In this respect the WAMM is not different from other speaker systems. In matters of clarity and revelation of detail the system may be unsurpassed; with respect to tonal balance the WAMM is a special load for an amplifier, and results obtained with it may well not be universally applicable. Moreover, the WAMM’s use of an equalizer, which is presumably adjusted to accommodate the varieties of amplifier used, should put on an equal basis many otherwise different amplifiers. Nevertheless, I lust after this speaker system for use in evaluating related components.

Is it worth the money? Surely not, for any person whose income or net worth is less than stratospheric—and certainly not for one who has to be concerned with mundane subjects like mortgage payments and mere cost-of-living salary increases. But my dealings in the expensive automobile business have revealed to me that there is a significant number of Americans (and non-Americans) to whom large amounts of money are merely digits to be entered in their checkbook—they don’t worry about the balance, which apparently takes care of itself. To such people, or possibly to an absolutely fanatic though financially more normal audiophile, I would certainly recommend an audition of the WAMM speaker system.

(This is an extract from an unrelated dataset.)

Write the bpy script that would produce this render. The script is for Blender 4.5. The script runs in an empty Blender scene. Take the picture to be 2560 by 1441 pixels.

Aiming for such heights in audio componentry is a bold first move for David and Sheryl Lee Wilson, and I wish them all the luck in the world. I have my reservations about their most recent $7000 price increase (footnote 1), though it may not put off any truly potential buyers. About one thing I have no reservations: I can think of no person or company I would prefer to have supporting and warrantying such a substantial investment.